**INSTRUCTION**.
Quote the listing below in its entirety.

** BEGIN DATA BLOCK **

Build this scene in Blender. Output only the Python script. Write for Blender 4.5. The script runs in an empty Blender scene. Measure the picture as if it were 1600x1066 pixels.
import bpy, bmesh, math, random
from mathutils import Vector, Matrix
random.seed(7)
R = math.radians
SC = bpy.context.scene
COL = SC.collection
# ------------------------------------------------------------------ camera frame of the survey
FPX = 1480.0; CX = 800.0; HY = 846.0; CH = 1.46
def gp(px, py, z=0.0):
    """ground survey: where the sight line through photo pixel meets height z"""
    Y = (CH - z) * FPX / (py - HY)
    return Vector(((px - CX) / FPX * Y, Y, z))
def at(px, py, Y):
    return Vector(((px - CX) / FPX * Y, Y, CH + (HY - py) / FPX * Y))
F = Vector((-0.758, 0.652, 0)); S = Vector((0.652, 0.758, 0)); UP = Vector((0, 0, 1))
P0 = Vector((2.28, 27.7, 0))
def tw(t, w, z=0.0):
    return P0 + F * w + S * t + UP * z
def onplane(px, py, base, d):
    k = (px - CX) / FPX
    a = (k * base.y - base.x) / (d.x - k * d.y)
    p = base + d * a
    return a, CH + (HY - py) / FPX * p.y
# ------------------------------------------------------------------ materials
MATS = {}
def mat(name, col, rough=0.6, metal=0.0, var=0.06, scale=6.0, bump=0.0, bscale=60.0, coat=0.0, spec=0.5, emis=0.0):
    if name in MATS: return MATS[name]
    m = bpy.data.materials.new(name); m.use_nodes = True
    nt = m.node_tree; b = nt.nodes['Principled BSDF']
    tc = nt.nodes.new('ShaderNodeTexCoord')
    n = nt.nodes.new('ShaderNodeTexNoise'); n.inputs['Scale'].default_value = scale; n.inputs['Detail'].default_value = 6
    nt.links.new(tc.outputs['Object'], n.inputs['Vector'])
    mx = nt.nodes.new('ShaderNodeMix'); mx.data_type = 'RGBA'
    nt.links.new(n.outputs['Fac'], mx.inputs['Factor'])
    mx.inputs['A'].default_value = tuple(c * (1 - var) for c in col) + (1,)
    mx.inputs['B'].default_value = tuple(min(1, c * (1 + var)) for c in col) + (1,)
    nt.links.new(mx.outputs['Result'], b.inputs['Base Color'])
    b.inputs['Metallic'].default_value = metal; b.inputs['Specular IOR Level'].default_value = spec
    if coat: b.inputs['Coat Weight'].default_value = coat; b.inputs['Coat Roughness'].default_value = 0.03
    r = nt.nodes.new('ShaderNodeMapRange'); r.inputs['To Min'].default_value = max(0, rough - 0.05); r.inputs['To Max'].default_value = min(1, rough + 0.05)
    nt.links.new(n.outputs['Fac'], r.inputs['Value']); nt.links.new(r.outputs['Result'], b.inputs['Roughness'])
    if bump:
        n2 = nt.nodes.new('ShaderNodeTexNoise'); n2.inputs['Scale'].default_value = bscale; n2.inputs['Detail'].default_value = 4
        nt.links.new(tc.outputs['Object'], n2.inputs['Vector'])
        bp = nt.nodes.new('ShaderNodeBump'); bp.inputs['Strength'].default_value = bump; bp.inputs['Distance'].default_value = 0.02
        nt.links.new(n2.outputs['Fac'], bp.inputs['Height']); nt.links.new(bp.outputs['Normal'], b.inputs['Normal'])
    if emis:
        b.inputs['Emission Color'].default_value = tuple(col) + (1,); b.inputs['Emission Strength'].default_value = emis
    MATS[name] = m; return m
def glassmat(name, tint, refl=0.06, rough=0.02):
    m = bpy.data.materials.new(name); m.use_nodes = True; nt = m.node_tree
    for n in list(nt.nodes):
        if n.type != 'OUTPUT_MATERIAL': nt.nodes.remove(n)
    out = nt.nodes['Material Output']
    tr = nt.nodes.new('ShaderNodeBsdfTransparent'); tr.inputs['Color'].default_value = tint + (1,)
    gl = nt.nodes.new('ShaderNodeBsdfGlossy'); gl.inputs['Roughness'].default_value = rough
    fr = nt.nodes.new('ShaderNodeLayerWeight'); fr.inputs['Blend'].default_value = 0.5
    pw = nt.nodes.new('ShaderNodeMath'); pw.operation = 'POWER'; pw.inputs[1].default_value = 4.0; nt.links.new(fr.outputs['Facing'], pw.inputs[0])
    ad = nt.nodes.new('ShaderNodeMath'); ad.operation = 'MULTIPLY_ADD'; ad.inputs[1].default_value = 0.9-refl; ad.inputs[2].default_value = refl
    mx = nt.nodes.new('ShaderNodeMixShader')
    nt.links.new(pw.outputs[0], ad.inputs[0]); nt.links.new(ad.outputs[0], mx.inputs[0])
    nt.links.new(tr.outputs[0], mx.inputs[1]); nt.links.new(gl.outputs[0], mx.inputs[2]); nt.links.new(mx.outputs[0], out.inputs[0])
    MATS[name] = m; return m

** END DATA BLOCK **

**SOLUTION TO THIS TASK**.
Build this scene in Blender. Output only the Python script. Write for Blender 4.5. The script runs in an empty Blender scene. Measure the picture as if it were 1600x1066 pixels.
import bpy, bmesh, math, random
from mathutils import Vector, Matrix
random.seed(7)
R = math.radians
SC = bpy.context.scene
COL = SC.collection
# ------------------------------------------------------------------ camera frame of the survey
FPX = 1480.0; CX = 800.0; HY = 846.0; CH = 1.46
def gp(px, py, z=0.0):
    """ground survey: where the sight line through photo pixel meets height z"""
    Y = (CH - z) * FPX / (py - HY)
    return Vector(((px - CX) / FPX * Y, Y, z))
def at(px, py, Y):
    return Vector(((px - CX) / FPX * Y, Y, CH + (HY - py) / FPX * Y))
F = Vector((-0.758, 0.652, 0)); S = Vector((0.652, 0.758, 0)); UP = Vector((0, 0, 1))
P0 = Vector((2.28, 27.7, 0))
def tw(t, w, z=0.0):
    return P0 + F * w + S * t + UP * z
def onplane(px, py, base, d):
    k = (px - CX) / FPX
    a = (k * base.y - base.x) / (d.x - k * d.y)
    p = base + d * a
    return a, CH + (HY - py) / FPX * p.y
# ------------------------------------------------------------------ materials
MATS = {}
def mat(name, col, rough=0.6, metal=0.0, var=0.06, scale=6.0, bump=0.0, bscale=60.0, coat=0.0, spec=0.5, emis=0.0):
    if name in MATS: return MATS[name]
    m = bpy.data.materials.new(name); m.use_nodes = True
    nt = m.node_tree; b = nt.nodes['Principled BSDF']
    tc = nt.nodes.new('ShaderNodeTexCoord')
    n = nt.nodes.new('ShaderNodeTexNoise'); n.inputs['Scale'].default_value = scale; n.inputs['Detail'].default_value = 6
    nt.links.new(tc.outputs['Object'], n.inputs['Vector'])
    mx = nt.nodes.new('ShaderNodeMix'); mx.data_type = 'RGBA'
    nt.links.new(n.outputs['Fac'], mx.inputs['Factor'])
    mx.inputs['A'].default_value = tuple(c * (1 - var) for c in col) + (1,)
    mx.inputs['B'].default_value = tuple(min(1, c * (1 + var)) for c in col) + (1,)
    nt.links.new(mx.outputs['Result'], b.inputs['Base Color'])
    b.inputs['Metallic'].default_value = metal; b.inputs['Specular IOR Level'].default_value = spec
    if coat: b.inputs['Coat Weight'].default_value = coat; b.inputs['Coat Roughness'].default_value = 0.03
    r = nt.nodes.new('ShaderNodeMapRange'); r.inputs['To Min'].default_value = max(0, rough - 0.05); r.inputs['To Max'].default_value = min(1, rough + 0.05)
    nt.links.new(n.outputs['Fac'], r.inputs['Value']); nt.links.new(r.outputs['Result'], b.inputs['Roughness'])
    if bump:
        n2 = nt.nodes.new('ShaderNodeTexNoise'); n2.inputs['Scale'].default_value = bscale; n2.inputs['Detail'].default_value = 4
        nt.links.new(tc.outputs['Object'], n2.inputs['Vector'])
        bp = nt.nodes.new('ShaderNodeBump'); bp.inputs['Strength'].default_value = bump; bp.inputs['Distance'].default_value = 0.02
        nt.links.new(n2.outputs['Fac'], bp.inputs['Height']); nt.links.new(bp.outputs['Normal'], b.inputs['Normal'])
    if emis:
        b.inputs['Emission Color'].default_value = tuple(col) + (1,); b.inputs['Emission Strength'].default_value = emis
    MATS[name] = m; return m
def glassmat(name, tint, refl=0.06, rough=0.02):
    m = bpy.data.materials.new(name); m.use_nodes = True; nt = m.node_tree
    for n in list(nt.nodes):
        if n.type != 'OUTPUT_MATERIAL': nt.nodes.remove(n)
    out = nt.nodes['Material Output']
    tr = nt.nodes.new('ShaderNodeBsdfTransparent'); tr.inputs['Color'].default_value = tint + (1,)
    gl = nt.nodes.new('ShaderNodeBsdfGlossy'); gl.inputs['Roughness'].default_value = rough
    fr = nt.nodes.new('ShaderNodeLayerWeight'); fr.inputs['Blend'].default_value = 0.5
    pw = nt.nodes.new('ShaderNodeMath'); pw.operation = 'POWER'; pw.inputs[1].default_value = 4.0; nt.links.new(fr.outputs['Facing'], pw.inputs[0])
    ad = nt.nodes.new('ShaderNodeMath'); ad.operation = 'MULTIPLY_ADD'; ad.inputs[1].default_value = 0.9-refl; ad.inputs[2].default_value = refl
    mx = nt.nodes.new('ShaderNodeMixShader')
    nt.links.new(pw.outputs[0], ad.inputs[0]); nt.links.new(ad.outputs[0], mx.inputs[0])
    nt.links.new(tr.outputs[0], mx.inputs[1]); nt.links.new(gl.outputs[0], mx.inputs[2]); nt.links.new(mx.outputs[0], out.inputs[0])
    MATS[name] = m; return m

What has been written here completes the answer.